I was a young Mom so I was kind of stupid, but it allowed me to parent in a very hands off way. Not all of my children agree with how they were raised. My oldest believed she would have strived more in life if she had been pushed. Her children are raised in a more controlled manner. Her sisters kids are very free range. The second daughter would have pushed back on any form of control. My son doesn’t have children so I can’t comment to his views. Or tendencies. I do know that my kids had the ultimate in freedom and it started at a young age. I made mistakes as we all do but in the early formative years I believe I gave my kids the experiences I valued as a child.
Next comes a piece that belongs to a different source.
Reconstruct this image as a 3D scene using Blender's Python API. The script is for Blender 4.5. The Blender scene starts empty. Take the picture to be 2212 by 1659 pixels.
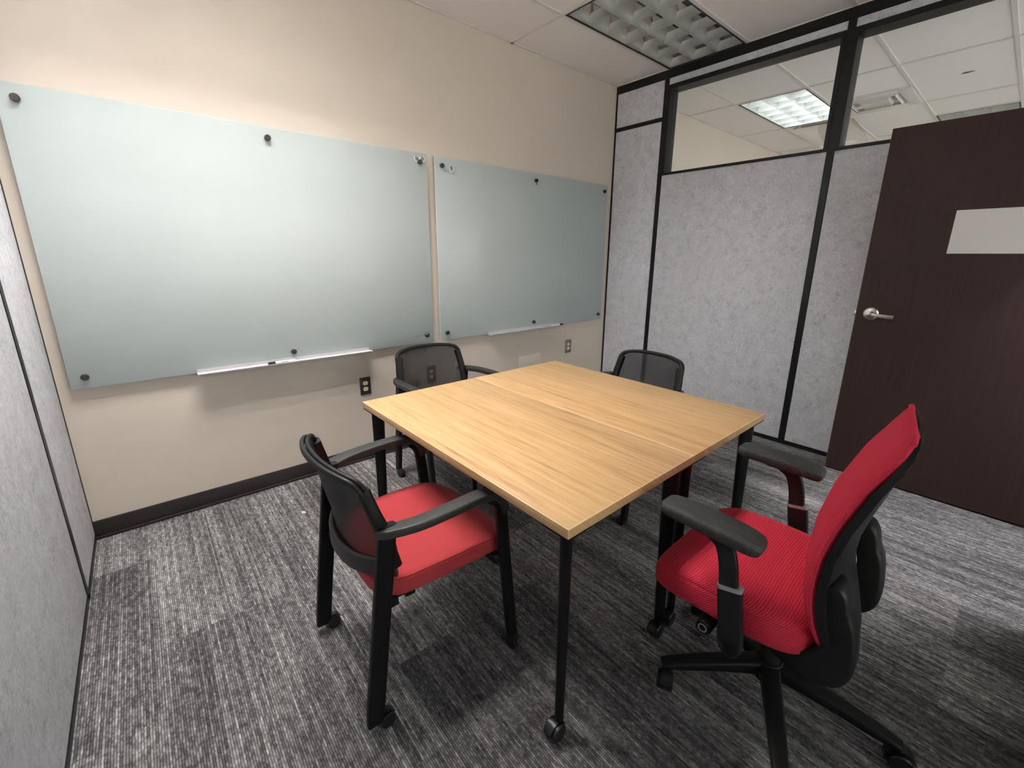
import bpy, bmesh, math, random
from mathutils import Vector, Matrix
PI = math.pi
random.seed(4)
SC = bpy.context.scene
COL = SC.collection

# ------------------------------------------------------------------ camera, world, exposure
cam_data = bpy.data.cameras.new('camera')
cam = bpy.data.objects.new('camera', cam_data)
COL.objects.link(cam)
cam.location = (-3.45238, -2.69828, 1.34223)
cam.rotation_euler = (1.31847, -0.00886, -0.71129)
cam_data.sensor_fit = 'HORIZONTAL'
cam_data.sensor_width = 36.0
cam_data.lens = 936.76 / 2212 * 36.0
cam_data.shift_x = -14.2 / 2212
cam_data.shift_y = -36.36 / 2212
cam_data.clip_start = 0.02
SC.camera = cam

FILL_DAYLIGHT = 3.2
world = bpy.data.worlds.new('world')
SC.world = world
world.use_nodes = True
world.node_tree.nodes['Background'].inputs[0].default_value = (1.0, 0.965, 0.965, 1)   # added daylight fill, reaching the room through the added glazing
world.node_tree.nodes['Background'].inputs[1].default_value = FILL_DAYLIGHT

SC.view_settings.view_transform = 'Standard'
SC.view_settings.look = 'None'
SC.view_settings.gamma = 1.0
SC.view_settings.exposure = 0.2
SC.cycles.max_bounces = 10
SC.cycles.diffuse_bounces = 6
SC.cycles.glossy_bounces = 4
SC.cycles.transparent_max_bounces = 12
SC.cycles.sample_clamp_indirect = 0.0

TUBE_STRENGTH = 212.0     # the lit lamp over the room
FILL_TUBE_STRENGTH = 235.0     # the unseen lamps added to brighten the room

# ------------------------------------------------------------------ room measures (metres)
H = 2.777                 # ceiling
XL = -3.7975              # left partition face
YS = -3.02                # wall behind the camera
XF = 5.2                  # far wall of the next room

# ------------------------------------------------------------------ materials
def mat(name, color=(0.5, 0.5, 0.5), rough=0.5, metal=0.0, spec=0.5, coat=0.0):
    m = bpy.data.materials.new(name)
    m.use_nodes = True
    b = m.node_tree.nodes['Principled BSDF']
    b.inputs['Base Color'].default_value = (*color, 1)
    b.inputs['Roughness'].default_value = rough
    b.inputs['Metallic'].default_value = metal
    b.inputs['Specular IOR Level'].default_value = spec
    b.inputs['Coat Weight'].default_value = coat
    return m

class NT:
    """small helper for node trees"""
    def __init__(s, m):
        s.t = m.node_tree
        s.b = s.t.nodes.get('Principled BSDF')
    def n(s, typ, **kw):
        nd = s.t.nodes.new(typ)
        for k, v in kw.items():
            if k == 'ins':
                for i, val in v.items():
                    if hasattr(val, 'is_linked') or hasattr(val, 'links'):
                        s.t.links.new(val, nd.inputs[i])
                    else:
                        nd.inputs[i].default_value = val
            else:
                setattr(nd, k, v)
        return nd
    def math(s, op, a, b=None, c=None):
        nd = s.t.nodes.new('ShaderNodeMath')
        nd.operation = op
        for i, v in enumerate((a, b, c)):
            if v is None: continue
            if hasattr(v, 'links'): s.t.links.new(v, nd.inputs[i])
            else: nd.inputs[i].default_value = v
        return nd.outputs[0]
    def comb(s, x, y, z):
        nd = s.t.nodes.new('ShaderNodeCombineXYZ')
        for i, v in enumerate((x, y, z)):
            if hasattr(v, 'links'): s.t.links.new(v, nd.inputs[i])
            else: nd.inputs[i].default_value = v
        return nd.outputs[0]
    def noise(s, vec, scale=1.0, detail=2.0, rough=0.5, dist=0.0):
        nd = s.n('ShaderNodeTexNoise', ins={'Vector': vec, 'Scale': scale, 'Detail': detail, 'Roughness': rough, 'Distortion': dist})
        return nd.outputs['Fac']
    def ramp(s, fac, stops, interp='LINEAR'):
        nd = s.n('ShaderNodeValToRGB')
        nd.color_ramp.interpolation = interp
        e = nd.color_ramp.elements
        while len(e) < len(stops): e.new(0.5)
        for el, (p, c) in zip(e, stops):
            el.position = p
            el.color = (*c, 1) if len(c) == 3 else c
        s.t.links.new(fac, nd.inputs[0])
        return nd.outputs[0]
    def bump(s, h, strength=0.2, dist=0.002):
        nd = s.n('ShaderNodeBump', ins={'Height': h, 'Strength': strength, 'Distance': dist})
        s.t.links.new(nd.outputs[0], s.b.inputs['Normal'])
    def base(s, c):
        s.t.links.new(c, s.b.inputs['Base Color'])
    def coords(s, kind='Object'):
        return s.n('ShaderNodeTexCoord').outputs[kind]
    def sep(s, v):
        nd = s.n('ShaderNodeSeparateXYZ', ins={0: v})
        return nd.outputs

def g(v): return (v, v, v)

M = {}
# painted drywall
m = M['wall'] = mat('beige_paint', (0.62, 0.55, 0.47), 0.55, spec=0.25)
k = NT(m); co = k.coords()
k.bump(k.noise(co, 220, 3), 0.06, 0.002)
f_ = k.noise(co, 1.3, 3)
k.base(k.ramp(f_, [(0.3, (0.63, 0.556, 0.486)), (0.7, (0.66, 0.585, 0.512))]))
# felt fabric of the partitions
m = M['fabric'] = mat('grey_felt', (0.5, 0.5, 0.5), 0.95, spec=0.1)
k = NT(m); co = k.coords()
a = k.noise(co, 48, 4, 0.64, 1.8)
b = k.noise(co, 14, 3, 0.55, 0.6)
c = k.noise(co, 260, 2, 0.6, 0.8)
s_ = k.math('ADD', k.math('MULTIPLY', a, 0.55), k.math('ADD', k.math('MULTIPLY', b, 0.25), k.math('MULTIPLY', c, 0.20)))
k.base(k.ramp(s_, [(0.34, (0.38, 0.382, 0.42)), (0.45, (0.63, 0.632, 0.685)), (0.55, (0.745, 0.748, 0.81)), (0.68, (0.87, 0.875, 0.93))]))
k.bump(s_, 0.15, 0.002)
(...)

So to all of you out there who think your childhood was great, you have the ability to give that to your kids. If it sucked, change your style. But if it was like most peoples lives, concentrate mainly on what you loved and see if it lines up with you kids personalities. I loved to read and no one made me play sports at a young age. As I aged I found I was good at some sports and no one said I couldn’t play. I loved solitude and no one forced me to go outside of my comfort zone. If I wanted to try something, ways were found to make it happen even when lack of funds was an issue. We gave our kids opportunities and then let them decide their own path. I loved my childhood. I think my kids loved theirs. Our journeys were and are different. Was it simpler way back when? Perhaps. But that’s because we were kids. It wasn’t all that simple or easy for our parents. And it wasn’t easy for us as young adults. And young parents now have their own share of issues. Look back with fondness to your past but understand that if it was great it was in large part due to the people who raised you. Society steps in at a point but parents are truly the first to decide our fates. There is no need to feel sorry for your kids because your life was better. Make theirs better. Not sure how? Ask them. That’s the greatest gift a parent can give a child.